Monday, December 05, 2005

Former Iraqi Prime Minister Iyad Allawi Stoned In Iraqi Holy City

Former prime minister Iyad Allawi was attacked with stones and shoes in the Iraqi Shiite holy city of Najaf on Sunday with the secular Shiite claiming he was the target of an assassination attempt.
Iyad Allawi
"As he left (Imam) Ali's mausoleum some people gathered outside shouted 'God curse Baathists' at Mr Allawi," a police source said. The crowd then threw stones and shoes at Allawi, currently an MP for his own Iraqi National Accord (INA) party and visiting Najaf as part of his campaign for the December 15 election. His bodyguards fired in the air to disperse the crowd, the police source said, adding that Allawi had replied to the crowd with "God curse Baathists and Saddamists." Allawi, a former member of toppled president Saddam Hussein's Baath party, split with the Arab nationalist movement to go into exile in 1971, after which he plotted Saddam's overthrow with CIA backing.
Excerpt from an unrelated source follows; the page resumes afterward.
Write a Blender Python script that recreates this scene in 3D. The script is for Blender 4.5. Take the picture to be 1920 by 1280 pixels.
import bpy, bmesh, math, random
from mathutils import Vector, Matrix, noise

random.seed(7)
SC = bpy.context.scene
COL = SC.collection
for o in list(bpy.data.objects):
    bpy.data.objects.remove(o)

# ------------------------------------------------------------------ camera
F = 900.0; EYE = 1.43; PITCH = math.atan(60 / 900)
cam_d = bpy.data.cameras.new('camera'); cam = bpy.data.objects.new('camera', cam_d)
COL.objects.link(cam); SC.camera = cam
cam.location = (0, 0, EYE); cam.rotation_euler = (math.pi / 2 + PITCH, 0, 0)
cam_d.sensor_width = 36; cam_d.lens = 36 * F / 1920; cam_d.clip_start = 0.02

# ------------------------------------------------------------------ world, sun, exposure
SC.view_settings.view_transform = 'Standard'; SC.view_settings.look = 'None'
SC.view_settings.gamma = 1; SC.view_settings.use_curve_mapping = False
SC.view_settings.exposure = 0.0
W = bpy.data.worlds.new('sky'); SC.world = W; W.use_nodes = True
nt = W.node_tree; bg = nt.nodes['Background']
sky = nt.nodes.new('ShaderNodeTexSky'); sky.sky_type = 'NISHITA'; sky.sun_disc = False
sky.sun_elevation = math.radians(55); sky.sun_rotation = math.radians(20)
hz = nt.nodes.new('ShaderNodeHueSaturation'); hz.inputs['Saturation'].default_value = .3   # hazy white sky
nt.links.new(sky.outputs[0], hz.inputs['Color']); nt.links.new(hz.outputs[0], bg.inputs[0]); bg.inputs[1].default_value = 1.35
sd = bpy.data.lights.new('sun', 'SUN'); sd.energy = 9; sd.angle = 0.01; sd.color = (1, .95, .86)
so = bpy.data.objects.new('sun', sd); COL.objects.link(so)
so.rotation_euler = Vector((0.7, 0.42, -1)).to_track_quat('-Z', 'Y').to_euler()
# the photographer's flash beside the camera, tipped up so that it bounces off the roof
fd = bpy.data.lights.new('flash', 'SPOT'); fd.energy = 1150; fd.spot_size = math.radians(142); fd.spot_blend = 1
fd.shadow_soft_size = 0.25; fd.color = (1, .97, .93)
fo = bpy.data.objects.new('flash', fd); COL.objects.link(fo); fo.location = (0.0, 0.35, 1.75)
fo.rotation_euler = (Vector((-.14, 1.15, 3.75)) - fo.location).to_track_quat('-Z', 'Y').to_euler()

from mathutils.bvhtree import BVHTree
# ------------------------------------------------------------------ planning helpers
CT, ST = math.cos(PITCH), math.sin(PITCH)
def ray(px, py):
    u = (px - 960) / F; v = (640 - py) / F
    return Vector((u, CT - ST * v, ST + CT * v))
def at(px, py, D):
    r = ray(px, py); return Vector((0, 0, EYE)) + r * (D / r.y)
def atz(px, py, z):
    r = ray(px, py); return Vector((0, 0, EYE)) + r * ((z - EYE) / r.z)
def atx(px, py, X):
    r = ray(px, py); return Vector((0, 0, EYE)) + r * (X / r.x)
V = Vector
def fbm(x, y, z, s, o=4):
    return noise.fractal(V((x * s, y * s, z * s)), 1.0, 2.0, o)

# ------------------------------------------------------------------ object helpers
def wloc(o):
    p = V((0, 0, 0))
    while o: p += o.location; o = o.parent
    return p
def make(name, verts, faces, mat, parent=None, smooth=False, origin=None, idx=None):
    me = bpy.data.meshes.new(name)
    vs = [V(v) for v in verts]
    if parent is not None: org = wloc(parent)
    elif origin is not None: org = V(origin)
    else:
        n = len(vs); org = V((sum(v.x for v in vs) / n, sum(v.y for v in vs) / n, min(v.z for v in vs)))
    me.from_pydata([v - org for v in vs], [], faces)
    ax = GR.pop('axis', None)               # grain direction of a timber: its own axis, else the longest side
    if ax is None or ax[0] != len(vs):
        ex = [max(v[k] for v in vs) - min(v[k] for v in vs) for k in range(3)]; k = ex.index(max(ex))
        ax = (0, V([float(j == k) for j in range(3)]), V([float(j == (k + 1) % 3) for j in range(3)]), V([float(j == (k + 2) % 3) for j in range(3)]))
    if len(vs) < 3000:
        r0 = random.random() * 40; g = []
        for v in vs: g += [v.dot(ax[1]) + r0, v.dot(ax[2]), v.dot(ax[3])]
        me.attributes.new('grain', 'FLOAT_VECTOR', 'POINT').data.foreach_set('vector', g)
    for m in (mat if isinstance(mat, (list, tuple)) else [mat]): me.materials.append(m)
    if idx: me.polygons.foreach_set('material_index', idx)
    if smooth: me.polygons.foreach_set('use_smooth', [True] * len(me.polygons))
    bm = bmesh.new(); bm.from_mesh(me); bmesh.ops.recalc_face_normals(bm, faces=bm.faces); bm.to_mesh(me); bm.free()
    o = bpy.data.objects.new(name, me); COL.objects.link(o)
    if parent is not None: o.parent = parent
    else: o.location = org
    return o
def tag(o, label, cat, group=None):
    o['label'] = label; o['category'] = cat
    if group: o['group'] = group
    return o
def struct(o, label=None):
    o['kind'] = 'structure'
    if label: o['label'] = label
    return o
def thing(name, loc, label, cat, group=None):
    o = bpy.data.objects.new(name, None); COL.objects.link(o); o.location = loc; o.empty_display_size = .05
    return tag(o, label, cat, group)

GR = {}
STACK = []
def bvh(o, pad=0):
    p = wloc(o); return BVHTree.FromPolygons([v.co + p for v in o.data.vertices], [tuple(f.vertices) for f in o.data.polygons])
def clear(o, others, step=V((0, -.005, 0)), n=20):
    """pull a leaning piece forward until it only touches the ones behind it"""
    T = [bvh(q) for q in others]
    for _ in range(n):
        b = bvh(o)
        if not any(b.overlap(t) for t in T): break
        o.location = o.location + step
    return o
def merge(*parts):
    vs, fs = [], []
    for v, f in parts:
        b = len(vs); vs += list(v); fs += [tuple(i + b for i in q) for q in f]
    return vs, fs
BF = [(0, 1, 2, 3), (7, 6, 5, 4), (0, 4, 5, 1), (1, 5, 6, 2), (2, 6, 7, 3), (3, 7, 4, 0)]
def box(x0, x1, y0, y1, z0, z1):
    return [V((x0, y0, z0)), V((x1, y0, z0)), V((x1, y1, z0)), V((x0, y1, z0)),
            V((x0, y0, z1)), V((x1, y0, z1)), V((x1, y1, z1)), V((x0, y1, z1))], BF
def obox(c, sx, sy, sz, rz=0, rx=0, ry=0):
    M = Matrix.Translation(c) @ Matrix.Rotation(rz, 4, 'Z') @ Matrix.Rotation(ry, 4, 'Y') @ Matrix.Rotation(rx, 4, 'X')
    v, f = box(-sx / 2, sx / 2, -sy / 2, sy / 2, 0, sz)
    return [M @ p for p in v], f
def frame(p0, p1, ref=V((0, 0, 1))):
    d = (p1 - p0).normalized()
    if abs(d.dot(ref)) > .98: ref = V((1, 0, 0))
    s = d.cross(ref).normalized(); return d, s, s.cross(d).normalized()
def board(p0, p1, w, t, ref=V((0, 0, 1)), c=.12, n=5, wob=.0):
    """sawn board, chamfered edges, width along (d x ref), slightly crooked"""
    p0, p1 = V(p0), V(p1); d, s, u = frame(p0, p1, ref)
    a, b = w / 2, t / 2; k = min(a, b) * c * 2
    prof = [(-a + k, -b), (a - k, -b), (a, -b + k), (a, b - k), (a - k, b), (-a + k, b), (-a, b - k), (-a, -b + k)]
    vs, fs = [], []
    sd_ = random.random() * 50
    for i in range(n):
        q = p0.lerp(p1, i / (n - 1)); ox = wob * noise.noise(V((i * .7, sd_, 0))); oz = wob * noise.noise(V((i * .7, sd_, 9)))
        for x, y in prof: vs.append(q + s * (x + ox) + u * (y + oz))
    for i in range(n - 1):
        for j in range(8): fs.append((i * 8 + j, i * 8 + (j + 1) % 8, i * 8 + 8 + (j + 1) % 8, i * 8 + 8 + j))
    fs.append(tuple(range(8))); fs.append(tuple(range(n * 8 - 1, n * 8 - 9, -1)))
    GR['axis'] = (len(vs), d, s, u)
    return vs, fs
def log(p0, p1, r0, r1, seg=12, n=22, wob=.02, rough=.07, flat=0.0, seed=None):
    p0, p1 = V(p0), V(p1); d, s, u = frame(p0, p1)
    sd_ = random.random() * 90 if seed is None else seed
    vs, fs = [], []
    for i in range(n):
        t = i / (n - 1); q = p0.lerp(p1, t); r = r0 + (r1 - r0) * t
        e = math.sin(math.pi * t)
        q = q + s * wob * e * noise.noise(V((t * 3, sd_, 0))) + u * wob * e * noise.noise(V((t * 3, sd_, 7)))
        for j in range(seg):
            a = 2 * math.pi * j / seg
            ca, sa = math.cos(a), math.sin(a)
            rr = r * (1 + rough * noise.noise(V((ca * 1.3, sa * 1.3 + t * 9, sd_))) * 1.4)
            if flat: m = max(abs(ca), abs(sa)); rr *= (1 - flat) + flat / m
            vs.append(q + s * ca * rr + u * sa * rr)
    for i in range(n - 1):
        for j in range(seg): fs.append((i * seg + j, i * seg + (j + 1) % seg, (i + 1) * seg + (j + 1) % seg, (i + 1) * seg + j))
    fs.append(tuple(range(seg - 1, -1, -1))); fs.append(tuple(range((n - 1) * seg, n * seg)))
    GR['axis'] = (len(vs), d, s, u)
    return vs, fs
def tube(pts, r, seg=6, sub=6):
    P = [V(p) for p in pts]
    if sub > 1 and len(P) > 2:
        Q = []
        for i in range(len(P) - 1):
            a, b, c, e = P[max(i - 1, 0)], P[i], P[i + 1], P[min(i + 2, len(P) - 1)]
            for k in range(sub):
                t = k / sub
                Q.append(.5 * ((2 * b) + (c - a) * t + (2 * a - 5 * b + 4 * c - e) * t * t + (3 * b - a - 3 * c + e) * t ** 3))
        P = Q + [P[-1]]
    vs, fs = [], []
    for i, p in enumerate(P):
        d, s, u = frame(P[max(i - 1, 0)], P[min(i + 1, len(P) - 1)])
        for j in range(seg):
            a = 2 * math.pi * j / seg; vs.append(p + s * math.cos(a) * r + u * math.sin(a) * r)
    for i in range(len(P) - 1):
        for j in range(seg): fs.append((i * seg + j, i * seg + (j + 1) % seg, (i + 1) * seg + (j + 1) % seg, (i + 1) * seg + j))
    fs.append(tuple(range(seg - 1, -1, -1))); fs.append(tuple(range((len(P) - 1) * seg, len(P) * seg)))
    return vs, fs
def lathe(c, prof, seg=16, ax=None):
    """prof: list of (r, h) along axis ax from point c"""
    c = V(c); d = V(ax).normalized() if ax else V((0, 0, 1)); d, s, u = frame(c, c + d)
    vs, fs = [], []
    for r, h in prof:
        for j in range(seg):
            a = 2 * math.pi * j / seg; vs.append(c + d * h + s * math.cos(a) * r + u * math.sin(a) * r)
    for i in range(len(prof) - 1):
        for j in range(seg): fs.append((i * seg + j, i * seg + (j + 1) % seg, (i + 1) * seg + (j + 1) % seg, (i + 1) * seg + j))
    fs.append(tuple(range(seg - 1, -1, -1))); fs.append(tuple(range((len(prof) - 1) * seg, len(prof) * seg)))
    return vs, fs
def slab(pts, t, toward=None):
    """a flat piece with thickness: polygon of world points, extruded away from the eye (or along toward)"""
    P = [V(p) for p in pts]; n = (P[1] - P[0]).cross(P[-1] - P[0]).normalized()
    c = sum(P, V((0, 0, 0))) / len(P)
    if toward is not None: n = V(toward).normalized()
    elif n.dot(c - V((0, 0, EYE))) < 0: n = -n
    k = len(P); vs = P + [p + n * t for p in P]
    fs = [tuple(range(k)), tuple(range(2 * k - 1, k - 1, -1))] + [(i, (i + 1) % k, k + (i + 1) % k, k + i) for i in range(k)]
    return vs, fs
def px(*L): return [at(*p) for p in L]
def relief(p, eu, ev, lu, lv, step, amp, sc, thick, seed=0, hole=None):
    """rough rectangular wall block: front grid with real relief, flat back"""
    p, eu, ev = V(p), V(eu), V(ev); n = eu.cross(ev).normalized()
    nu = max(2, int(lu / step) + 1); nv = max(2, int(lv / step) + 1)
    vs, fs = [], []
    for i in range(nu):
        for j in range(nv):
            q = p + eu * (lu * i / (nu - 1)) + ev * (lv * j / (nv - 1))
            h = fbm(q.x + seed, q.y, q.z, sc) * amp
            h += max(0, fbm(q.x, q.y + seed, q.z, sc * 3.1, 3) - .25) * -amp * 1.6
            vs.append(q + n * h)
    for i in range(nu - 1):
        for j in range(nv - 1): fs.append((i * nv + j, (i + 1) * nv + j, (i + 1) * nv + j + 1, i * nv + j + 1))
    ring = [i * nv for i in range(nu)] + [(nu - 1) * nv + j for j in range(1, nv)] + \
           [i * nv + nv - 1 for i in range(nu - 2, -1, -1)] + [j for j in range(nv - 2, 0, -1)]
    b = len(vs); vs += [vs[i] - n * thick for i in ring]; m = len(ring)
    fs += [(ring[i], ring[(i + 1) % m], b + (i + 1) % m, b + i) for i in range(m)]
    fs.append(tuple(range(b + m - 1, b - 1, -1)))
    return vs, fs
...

However, Allawi said that he had been targeted by an assassination attempt when a group of 50 to 60 people surrounded him as he prayed in the mausoleum with fellow party candidates. "They had pistols and knives," Allawi told Iraq's Al-Sharqiyah television. "They wanted to assassinate all the members of the delegation," he said, calling for those behind the alleged murder attempt to be brought to justice. Since his return to Iraq after Saddam's ouster in April 2003, Allawi has presented himself as a secular Shiite leader capable of bringing Iraq's disparate religious factions together. He is also a strong opponent of de-Baathification that has purged security forces, academic institutions and ministries of anyone associated with the former ruling party. Allawi cancelled a press conference following the attack and returned to Baghdad, the INA said. "What happened is part of the amoral campaign of which the (INA) and its followers are the object," said Najaf's INA official Abdelal al-Issawi.